Thanks to the AIGA Design Archive, I was able to fill in some blanks on this nifty piece. With photography by Shirley Girton (later Glaser) and design by Milton Glaser and John Alcorn, this 1957 supplement to the Push Pin Graphic (then in its first year of publication and called the Monthly Graphic) is something of an unintentional mission statement for Push Pin Studios. From Steven Heller’s essay in The Push Pin Graphic (Chronicle Books, 2004):


Studio members voraciously experimented with many means borrowed or scavenged from high and low art to build unique visual personas. Which, incidentally, was not without precedent. Long before Push Pin, modern designers since World War I jerry-rigged new visual languages from bits of vintage and vernacular type and image that they found in old commercial print shops and sample books. The Swiss and German Dada movements incorporated nineteenth-typefaces and printers’ clichés to distinguish their antiestablishment periodicals and posters from the trite, commercial mainstream. Later, in the 1930s and 1940s, this influenced more mannered work by Alexey Brodovitch, Lester Beall, and Alvin Lustig, among others, who fused old with new. Yet, compared to Push Pin, these designers timidly dabbled with pastiche while Chwast and Glaser avidly unearthed cultural relics – and their quotations of such graphic idioms as German Jugendstil and French art moderne were applied with missionary zeal.

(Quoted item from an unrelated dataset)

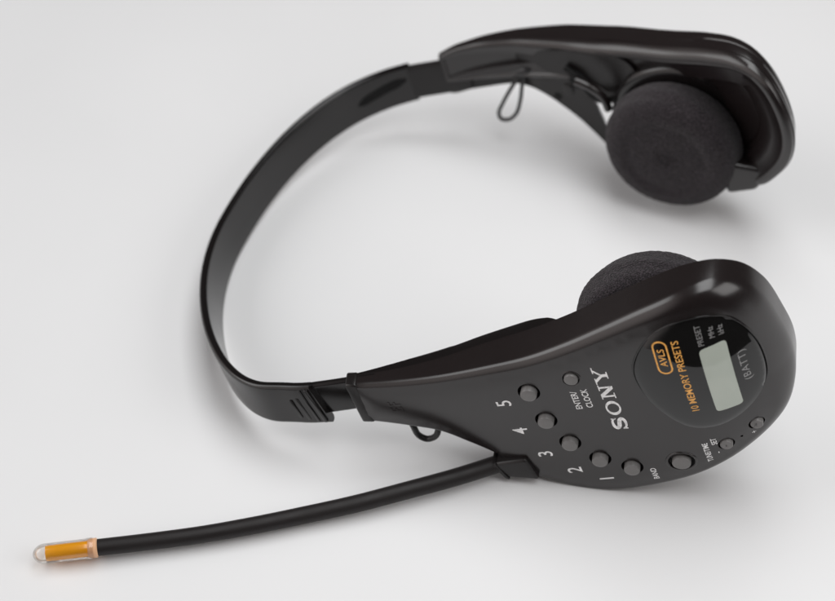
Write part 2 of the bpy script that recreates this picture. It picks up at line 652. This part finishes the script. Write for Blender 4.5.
def ringlip(name, x, y, r, w, h, mat, parent, sy=1.0):
    v, f = [], []
    n, q = 48, 8
    for i in range(n):
        t = 2 * math.pi * i / n
        for k in range(q):
            u = 2 * math.pi * k / q
            rr = r + w * math.cos(u)
            px, py = x + rr * math.cos(t), y + rr * sy * math.sin(t)
            v.append((px, face_m(px, py) - h * math.sin(u) + 0.02, py))
    for i in range(n):
        for k in range(q):
            f.append((i * q + k, i * q + (k + 1) % q, ((i + 1) % n) * q + (k + 1) % q, ((i + 1) % n) * q + k))
    return link(name, v, f, mat, parent, 60)


ringlip("button_rim", 98.3, -37.2, 4.05, .42, .30, M['shell'], near, .92)
ringlip("button_rim", 74.51, -1.9, 2.6, .26, .14, M['shell'], near)

# ---- display window: a domed gloss lens in a shallow recess
NW = normals2d(ccw(WIN))
wring = ccw(WIN)
DOMEC = (108.5, -3.5)


def lens_h(a, n):                            # height of the lens above the face
    d = polydist((a, n), wring)
    return -0.28 + 0.45 * (1 - math.exp(-d / 0.8)) - 0.07 * (n - 4) + 2.9 * max(0.0, 1 - ((a - DOMEC[0]) / 21) ** 2 - ((n - DOMEC[1]) / 23) ** 2) - 1.25


lv, lf = [], []
w1 = [(Vector(p) - nn * 0.28) for p, nn in zip(wring, NW)]
pts, tris = fill([(p.x, p.y) for p in w1], [], step=0.8, margin=.45)
for p in pts:
    d = polydist(p, wring)
    lv.append((p[0], face_m(p[0], p[1]) * 0 + mf(p[0]) - lens_h(*p), p[1]))
nb = len(w1)
s_ = len(lv)
for p in w1:
    lv.append((p.x, mf(p.x) + 0.85, p.y))
lf = [tuple(t) for t in tris] + [(i, (i + 1) % nb, s_ + (i + 1) % nb, s_ + i) for i in range(nb)]
window = link("display_window", lv, lf, M['window'], near, 50)


def outline_bead(name, ring, r, mat, parent, surf, off):
    v, f = [], []
    q = 8
    N_ = normals2d(ring)
    for p, nn in zip(ring, N_):
        for k in range(q):
            u = 2 * math.pi * k / q
            pt = Vector(p) + nn * (r * math.cos(u) + off)
            v.append((pt.x, surf(p[0], p[1]) - r * math.sin(u) * 0.8, pt.y))
    n = len(ring)
    for i in range(n):
        for k in range(q):
            f.append((i * q + k, i * q + (k + 1) % q, ((i + 1) % n) * q + (k + 1) % q, ((i + 1) % n) * q + k))
    return link(name, v, f, mat, parent, 60)


outline_bead("window_rim", wring, 0.24, M['band'], near, face_m, 0.10)


def win_m(a, n):
    return mf(a) - lens_h(a, n)


RD = Vector((-0.083, 0.9965))                # reading direction on the face
UP = Vector((-0.9965, -0.083))


def conform(name, v2, f, mat, parent, surf, lift=0.03, label=None):
    v = [(p[0], surf(p[0], p[1]) - lift, p[1]) for p in v2]
    return link(name, v, f, mat, parent, None, label)


# LCD
lc = [Vector((109.4, 6.1)), Vector((111.0, -16.4)), Vector((117.9, -16.0)), Vector((116.3, 7.4))]
def rrect(c4, r, n=6):
    out = []
    for i in range(4):
        p = c4[i]; a = (c4[i - 1] - p).normalized(); b = (c4[(i + 1) % 4] - p).normalized()
        for k in range(n + 1):
            t = k / n
            out.append(tuple(p + a * (r * (1 - t) ** 2) + b * (r * t ** 2)))
    return out
rr = rrect(lc, 1.3)
rr2 = []
for i in range(len(rr)):
    a_, b_ = Vector(rr[i]), Vector(rr[(i + 1) % len(rr)])
    k = max(1, int((b_ - a_).length / 0.7))
    rr2 += [tuple(a_.lerp(b_, q / k)) for q in range(k)]
rr = rr2
pts, tris = fill(ccw(rr), [], step=.9, margin=.3)
conform("lcd_screen", pts, [tuple(t) for t in tris], M['lcd'], near, win_m, 0.035)


# ---- lettering
def text_mesh(txt, size, cx_, cy_, surf, mat, name, parent, rd=RD, up=UP, sx=1.0, bold=0.0, label=None, lift=0.03, spacing=1.0):
    cu = bpy.data.curves.new(name, 'FONT')
    cu.body = txt
    cu.size = size
    cu.align_x = 'CENTER'
    cu.align_y = 'CENTER'
    cu.offset = bold
    cu.space_character = spacing
    cu.resolution_u = 4
    t = bpy.data.objects.new(name, cu)
    C.objects.link(t)
    dg = bpy.context.evaluated_depsgraph_get()
    dg.update()
    me = bpy.data.meshes.new_from_object(t.evaluated_get(dg))
    vs_ = [v.co.copy() for v in me.vertices]
    fs = [tuple(p.vertices) for p in me.polygons]
    bpy.data.objects.remove(t)
    bpy.data.meshes.remove(me)
    x0 = min(v.x for v in vs_); x1 = max(v.x for v in vs_)
    y0 = min(v.y for v in vs_); y1 = max(v.y for v in vs_)
    P = []
    for v in vs_:
        q = Vector((cx_, cy_)) + rd * ((v.x - (x0 + x1) / 2) * sx) + up * (v.y - (y0 + y1) / 2)
        P.append((q.x, q.y))
    return conform(name, P, fs, mat, parent, surf, lift, label)


for ch, (x, y) in zip("54321", [(53.95, -10.25), (55.97, -21.75), (60.82, -31.9), (67.74, -39.3), (76.14, -43.6)]):
    text_mesh(ch, 6.0, x, y, face_m, M['white'], "printed_number", near, sx=0.92, bold=0.03)
text_mesh("ENTER/", 2.5, 74.2, -10.3, face_m, M['white'], "printed_lettering", near, sx=0.86, bold=0.03)
text_mesh("CLOCK", 2.5, 77.2, -9.7, face_m, M['white'], "printed_lettering", near, sx=0.86, bold=0.03)
text_mesh("BAND", 2.3, 90.0, -42.2, face_m, M['white'], "printed_lettering", near, sx=0.82, bold=0.03)
text_mesh("TUNE/TIME", 2.15, 105.8, -34.6, face_m, M['white'], "printed_lettering", near, sx=0.76, bold=0.03)
text_mesh("SET", 2.15, 108.0, -30.4, face_m, M['white'], "printed_lettering", near, sx=0.8, bold=0.03)
text_mesh("-", 2.6, 108.7, -35.3, face_m, M['white'], "printed_lettering", near)
text_mesh("+", 2.2, 118.6, -31.0, face_m, M['white'], "printed_lettering", near)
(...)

Subtitled “A study of folk art on the Lower East Side,” “Signs” explored just one element of the studio’s stylistic diversity, but it signaled the kind of reverence the artists held for the art of the vernacular (cf. the work of Brownjohn, Chermayeff & Geismar and Tony Palladino, whose design for Psycho was inspired by a ripped “Open” sign in a shoemaker’s shop in Coney Island).


A black and white image with a collection of signs. Includes one for a trucking company, cigars, and precautions for gate climbing.


 
Milton Glaser Collection Box 112 Folder 24. “Signs,” a supplement to the Monthly Graphic, 1957.

A black and white image with a collection of signs. Includes one for tailoring, and a few for shoe-shine services.


 
Milton Glaser Collection Box 112 Folder 24. “Signs,” a supplement to the Monthly Graphic, 1957.

An image with a collection of signs. Includes one for a fish market, kosher poultry store, and an employment agency.


 
Milton Glaser Collection Box 112 Folder 24. Back cover for “Signs,” a supplement to the Monthly Graphic, 1957.